> **Task material**
⁂
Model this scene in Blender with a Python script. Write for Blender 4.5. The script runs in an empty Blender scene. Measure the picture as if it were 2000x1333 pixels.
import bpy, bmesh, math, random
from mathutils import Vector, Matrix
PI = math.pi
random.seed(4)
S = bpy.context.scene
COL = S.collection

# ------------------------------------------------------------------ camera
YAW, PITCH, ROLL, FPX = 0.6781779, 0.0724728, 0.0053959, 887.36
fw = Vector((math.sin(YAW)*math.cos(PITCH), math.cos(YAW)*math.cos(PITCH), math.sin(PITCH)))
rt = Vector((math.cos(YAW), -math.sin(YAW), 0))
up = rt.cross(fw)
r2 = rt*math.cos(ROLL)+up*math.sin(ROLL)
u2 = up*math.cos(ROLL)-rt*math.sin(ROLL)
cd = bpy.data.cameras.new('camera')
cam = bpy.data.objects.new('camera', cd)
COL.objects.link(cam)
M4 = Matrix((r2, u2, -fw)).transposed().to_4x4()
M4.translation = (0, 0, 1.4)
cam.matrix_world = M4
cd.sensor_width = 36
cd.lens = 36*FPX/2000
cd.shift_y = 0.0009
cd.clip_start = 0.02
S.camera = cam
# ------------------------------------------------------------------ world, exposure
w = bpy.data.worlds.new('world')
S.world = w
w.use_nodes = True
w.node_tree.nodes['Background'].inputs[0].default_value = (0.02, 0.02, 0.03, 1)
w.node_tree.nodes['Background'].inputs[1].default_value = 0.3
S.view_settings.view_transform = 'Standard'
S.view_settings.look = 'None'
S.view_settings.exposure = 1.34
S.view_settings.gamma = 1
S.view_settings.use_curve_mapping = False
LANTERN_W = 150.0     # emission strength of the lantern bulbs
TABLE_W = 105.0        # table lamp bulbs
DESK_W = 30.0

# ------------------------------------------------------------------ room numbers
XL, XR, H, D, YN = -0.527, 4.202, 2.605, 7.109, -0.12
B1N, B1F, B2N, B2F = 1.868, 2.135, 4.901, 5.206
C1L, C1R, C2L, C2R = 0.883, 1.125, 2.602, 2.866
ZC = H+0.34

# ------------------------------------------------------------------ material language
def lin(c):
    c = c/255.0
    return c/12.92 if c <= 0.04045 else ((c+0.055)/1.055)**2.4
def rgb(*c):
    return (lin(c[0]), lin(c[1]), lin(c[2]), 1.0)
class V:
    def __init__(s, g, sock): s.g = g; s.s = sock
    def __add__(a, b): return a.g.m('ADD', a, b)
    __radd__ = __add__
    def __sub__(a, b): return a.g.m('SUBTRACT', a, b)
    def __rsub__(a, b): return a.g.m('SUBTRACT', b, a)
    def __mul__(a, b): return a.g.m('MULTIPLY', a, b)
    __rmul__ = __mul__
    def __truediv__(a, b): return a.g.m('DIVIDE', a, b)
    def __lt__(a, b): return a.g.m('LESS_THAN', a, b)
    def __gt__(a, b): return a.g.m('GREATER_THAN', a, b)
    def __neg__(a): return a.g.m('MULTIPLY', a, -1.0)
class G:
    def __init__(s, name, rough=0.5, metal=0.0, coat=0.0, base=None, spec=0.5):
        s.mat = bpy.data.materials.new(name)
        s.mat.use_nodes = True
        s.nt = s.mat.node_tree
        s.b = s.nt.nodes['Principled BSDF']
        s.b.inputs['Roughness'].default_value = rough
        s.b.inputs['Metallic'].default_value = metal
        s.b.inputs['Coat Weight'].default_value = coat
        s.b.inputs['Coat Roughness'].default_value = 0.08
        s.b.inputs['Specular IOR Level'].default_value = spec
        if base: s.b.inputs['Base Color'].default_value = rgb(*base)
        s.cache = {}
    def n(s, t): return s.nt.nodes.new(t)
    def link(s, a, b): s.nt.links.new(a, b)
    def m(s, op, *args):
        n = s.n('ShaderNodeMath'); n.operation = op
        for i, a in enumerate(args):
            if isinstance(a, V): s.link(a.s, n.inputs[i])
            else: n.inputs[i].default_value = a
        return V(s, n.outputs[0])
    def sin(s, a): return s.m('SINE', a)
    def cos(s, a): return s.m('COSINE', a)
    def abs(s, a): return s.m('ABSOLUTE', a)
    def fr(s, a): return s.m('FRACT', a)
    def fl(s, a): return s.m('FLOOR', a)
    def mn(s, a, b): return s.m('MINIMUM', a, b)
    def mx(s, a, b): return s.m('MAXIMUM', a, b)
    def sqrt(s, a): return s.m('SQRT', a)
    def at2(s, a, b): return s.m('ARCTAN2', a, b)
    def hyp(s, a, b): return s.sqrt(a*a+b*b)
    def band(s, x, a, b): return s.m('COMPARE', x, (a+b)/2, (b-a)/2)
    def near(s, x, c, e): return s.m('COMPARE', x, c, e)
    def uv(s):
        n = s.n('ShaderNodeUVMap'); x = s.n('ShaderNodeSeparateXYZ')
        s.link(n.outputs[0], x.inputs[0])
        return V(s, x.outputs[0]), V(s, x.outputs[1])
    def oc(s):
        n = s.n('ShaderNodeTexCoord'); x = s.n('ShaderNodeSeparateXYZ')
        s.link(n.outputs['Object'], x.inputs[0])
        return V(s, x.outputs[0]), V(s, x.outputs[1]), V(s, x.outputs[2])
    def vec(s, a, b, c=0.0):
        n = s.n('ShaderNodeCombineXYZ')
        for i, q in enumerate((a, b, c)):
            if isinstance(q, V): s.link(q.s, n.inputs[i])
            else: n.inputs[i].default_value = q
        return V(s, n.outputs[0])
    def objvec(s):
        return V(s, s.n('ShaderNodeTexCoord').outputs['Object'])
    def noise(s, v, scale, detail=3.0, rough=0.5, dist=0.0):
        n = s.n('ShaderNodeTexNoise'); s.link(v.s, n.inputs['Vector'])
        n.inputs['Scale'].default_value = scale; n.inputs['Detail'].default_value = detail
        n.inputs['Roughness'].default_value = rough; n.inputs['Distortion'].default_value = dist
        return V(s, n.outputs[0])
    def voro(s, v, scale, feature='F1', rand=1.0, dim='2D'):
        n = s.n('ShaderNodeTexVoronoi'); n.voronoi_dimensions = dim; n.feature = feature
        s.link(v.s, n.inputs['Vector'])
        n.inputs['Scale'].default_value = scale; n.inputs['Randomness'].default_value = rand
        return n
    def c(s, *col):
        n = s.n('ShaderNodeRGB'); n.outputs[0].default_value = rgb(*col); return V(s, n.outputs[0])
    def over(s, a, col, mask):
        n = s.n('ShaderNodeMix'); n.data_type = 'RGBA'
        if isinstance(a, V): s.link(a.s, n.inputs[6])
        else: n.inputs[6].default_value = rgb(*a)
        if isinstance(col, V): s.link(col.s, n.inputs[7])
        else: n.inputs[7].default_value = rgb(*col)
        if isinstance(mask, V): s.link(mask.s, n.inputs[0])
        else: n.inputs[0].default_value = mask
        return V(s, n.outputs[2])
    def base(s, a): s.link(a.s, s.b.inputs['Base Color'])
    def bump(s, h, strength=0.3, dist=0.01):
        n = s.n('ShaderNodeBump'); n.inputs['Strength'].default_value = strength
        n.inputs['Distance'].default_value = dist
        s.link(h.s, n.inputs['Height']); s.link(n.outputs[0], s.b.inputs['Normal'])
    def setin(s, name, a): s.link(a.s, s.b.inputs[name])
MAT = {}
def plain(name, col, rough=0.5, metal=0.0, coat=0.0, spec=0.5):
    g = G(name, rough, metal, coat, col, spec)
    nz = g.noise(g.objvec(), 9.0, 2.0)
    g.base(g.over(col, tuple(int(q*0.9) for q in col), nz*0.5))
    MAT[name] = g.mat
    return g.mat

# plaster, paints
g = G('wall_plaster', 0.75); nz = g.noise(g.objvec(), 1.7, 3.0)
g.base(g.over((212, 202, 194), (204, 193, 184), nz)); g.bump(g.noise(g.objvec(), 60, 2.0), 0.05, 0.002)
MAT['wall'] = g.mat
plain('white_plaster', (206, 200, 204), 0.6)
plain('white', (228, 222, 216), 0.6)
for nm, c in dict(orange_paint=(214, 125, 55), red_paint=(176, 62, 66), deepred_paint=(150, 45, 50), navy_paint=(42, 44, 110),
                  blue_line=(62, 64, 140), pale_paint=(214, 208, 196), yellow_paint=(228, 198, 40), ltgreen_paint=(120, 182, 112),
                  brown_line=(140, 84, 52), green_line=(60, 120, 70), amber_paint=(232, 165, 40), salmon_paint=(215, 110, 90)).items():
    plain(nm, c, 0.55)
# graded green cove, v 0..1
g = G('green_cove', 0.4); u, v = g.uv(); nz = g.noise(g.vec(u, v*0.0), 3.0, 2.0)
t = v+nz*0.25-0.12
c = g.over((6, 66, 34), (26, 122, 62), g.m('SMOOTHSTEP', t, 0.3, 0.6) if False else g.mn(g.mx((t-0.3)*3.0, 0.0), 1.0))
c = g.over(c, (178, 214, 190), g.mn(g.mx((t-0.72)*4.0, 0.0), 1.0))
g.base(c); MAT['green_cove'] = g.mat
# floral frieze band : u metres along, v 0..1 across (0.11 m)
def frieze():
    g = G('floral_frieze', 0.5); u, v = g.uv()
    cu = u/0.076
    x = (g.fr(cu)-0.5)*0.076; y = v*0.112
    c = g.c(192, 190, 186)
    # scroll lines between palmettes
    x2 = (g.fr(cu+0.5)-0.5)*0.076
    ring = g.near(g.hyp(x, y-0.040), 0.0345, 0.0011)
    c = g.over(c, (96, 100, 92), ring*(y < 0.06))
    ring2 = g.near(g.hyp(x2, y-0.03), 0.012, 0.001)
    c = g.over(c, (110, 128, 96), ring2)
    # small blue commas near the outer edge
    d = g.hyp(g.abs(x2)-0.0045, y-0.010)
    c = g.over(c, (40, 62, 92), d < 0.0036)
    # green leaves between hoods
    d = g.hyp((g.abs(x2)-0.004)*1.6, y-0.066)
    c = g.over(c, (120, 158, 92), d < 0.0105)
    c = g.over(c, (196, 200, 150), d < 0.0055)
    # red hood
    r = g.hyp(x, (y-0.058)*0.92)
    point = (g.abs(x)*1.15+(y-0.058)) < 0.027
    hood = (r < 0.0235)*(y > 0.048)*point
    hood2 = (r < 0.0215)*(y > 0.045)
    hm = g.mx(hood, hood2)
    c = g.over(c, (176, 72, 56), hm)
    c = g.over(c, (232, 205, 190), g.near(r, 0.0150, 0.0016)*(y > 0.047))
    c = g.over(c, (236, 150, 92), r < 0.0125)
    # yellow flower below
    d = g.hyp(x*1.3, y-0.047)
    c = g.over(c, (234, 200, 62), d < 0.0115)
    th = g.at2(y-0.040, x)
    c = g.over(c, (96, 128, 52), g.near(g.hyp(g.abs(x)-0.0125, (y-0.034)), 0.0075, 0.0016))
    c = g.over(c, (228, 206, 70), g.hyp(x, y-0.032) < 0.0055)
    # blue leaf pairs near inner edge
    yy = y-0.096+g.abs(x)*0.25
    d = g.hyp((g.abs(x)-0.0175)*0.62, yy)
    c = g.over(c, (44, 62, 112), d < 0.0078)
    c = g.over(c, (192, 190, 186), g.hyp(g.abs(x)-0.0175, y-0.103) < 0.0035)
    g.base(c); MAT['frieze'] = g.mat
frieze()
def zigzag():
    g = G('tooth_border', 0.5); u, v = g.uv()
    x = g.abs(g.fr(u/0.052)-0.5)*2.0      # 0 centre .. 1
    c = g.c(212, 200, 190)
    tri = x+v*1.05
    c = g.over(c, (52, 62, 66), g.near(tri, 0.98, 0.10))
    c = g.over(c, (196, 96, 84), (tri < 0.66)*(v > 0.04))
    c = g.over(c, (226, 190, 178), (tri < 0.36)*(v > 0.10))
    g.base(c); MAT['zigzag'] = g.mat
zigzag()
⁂
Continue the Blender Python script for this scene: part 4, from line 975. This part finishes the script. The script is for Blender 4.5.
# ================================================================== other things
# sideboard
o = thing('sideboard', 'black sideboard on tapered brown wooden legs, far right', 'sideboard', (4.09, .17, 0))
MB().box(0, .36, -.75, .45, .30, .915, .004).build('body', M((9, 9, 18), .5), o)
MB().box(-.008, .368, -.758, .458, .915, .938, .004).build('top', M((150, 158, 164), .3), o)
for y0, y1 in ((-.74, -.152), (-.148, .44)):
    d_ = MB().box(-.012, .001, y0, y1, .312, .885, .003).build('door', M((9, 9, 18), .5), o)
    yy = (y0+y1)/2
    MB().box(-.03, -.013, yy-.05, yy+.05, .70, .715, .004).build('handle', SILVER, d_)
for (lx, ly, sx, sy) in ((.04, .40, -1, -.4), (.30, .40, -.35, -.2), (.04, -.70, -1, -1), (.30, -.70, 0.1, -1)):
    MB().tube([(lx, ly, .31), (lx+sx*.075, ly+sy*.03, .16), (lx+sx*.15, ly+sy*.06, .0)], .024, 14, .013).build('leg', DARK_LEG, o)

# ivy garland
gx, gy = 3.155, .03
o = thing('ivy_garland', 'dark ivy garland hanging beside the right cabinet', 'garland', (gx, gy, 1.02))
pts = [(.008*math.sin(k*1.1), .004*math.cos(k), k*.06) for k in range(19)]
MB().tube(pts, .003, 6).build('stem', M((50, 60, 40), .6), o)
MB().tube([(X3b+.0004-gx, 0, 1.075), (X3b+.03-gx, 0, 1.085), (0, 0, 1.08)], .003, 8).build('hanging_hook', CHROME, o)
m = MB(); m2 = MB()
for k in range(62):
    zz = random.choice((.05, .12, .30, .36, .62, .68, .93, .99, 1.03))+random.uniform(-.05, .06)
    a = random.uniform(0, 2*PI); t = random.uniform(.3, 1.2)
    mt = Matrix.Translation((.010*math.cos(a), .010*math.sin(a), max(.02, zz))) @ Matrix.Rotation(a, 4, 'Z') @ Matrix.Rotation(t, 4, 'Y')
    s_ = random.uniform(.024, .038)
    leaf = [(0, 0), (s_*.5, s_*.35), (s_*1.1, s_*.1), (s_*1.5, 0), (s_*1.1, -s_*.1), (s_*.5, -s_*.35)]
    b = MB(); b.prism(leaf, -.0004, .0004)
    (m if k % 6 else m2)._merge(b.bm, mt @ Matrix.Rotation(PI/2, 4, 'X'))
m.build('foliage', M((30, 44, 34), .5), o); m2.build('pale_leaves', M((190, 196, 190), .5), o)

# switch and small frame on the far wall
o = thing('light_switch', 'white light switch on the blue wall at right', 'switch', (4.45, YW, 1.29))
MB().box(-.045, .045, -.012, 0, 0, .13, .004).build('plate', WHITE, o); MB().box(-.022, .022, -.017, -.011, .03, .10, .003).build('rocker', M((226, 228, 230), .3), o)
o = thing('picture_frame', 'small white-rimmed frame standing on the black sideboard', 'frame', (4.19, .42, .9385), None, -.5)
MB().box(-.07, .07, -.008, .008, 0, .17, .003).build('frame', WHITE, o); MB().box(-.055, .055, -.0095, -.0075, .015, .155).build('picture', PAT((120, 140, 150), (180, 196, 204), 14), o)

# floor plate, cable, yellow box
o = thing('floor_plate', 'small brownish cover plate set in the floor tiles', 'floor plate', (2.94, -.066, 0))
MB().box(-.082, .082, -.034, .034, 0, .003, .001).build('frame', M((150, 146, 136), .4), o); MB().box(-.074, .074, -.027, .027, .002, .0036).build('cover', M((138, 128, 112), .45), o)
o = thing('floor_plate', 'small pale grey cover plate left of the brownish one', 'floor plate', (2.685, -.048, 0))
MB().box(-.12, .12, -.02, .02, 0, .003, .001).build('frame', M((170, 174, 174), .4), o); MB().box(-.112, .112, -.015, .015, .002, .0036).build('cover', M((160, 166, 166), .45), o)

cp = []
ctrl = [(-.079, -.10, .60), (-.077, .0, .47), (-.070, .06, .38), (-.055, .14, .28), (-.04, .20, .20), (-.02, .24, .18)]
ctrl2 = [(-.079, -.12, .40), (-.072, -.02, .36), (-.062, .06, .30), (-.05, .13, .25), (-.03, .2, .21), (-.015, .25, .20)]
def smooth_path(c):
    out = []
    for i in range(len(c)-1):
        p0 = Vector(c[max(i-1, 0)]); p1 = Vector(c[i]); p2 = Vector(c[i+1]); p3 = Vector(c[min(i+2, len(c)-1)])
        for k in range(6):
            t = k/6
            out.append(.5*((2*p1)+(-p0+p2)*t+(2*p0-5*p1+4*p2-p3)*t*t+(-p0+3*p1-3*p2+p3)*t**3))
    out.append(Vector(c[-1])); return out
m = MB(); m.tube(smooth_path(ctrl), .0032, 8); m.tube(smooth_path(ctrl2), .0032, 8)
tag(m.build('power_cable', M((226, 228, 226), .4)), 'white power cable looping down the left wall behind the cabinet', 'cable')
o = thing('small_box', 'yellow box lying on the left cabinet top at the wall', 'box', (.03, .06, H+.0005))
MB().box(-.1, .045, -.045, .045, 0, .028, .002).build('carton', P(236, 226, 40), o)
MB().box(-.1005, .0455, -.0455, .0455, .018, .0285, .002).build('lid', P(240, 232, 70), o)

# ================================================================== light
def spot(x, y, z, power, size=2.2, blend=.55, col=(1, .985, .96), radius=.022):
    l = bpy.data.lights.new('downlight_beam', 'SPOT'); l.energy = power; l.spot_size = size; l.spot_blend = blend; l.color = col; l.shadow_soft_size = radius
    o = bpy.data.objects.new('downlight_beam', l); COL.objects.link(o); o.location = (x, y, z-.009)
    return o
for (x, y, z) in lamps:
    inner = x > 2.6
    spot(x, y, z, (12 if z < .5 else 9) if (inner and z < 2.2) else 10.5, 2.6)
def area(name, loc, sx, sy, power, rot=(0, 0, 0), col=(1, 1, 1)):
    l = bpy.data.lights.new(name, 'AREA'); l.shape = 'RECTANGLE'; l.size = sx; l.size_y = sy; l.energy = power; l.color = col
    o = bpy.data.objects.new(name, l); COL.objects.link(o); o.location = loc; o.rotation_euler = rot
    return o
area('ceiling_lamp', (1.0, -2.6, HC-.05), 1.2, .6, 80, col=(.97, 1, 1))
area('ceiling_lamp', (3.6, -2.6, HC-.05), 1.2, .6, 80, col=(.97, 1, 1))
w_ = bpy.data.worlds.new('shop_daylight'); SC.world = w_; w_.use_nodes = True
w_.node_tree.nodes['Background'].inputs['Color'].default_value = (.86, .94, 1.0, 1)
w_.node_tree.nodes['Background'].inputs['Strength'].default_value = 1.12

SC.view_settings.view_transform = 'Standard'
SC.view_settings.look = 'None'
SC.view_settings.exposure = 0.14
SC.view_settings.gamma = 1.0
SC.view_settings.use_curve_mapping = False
⁂
> **Task**
Exactly the lines from the line that has "Model this scene" through the line that has "COL = S.collection" are to be repeated, both included, with nothing added.

> **Solution for this task**
Model this scene in Blender with a Python script. Write for Blender 4.5. The script runs in an empty Blender scene. Measure the picture as if it were 2000x1333 pixels.
import bpy, bmesh, math, random
from mathutils import Vector, Matrix
PI = math.pi
random.seed(4)
S = bpy.context.scene
COL = S.collection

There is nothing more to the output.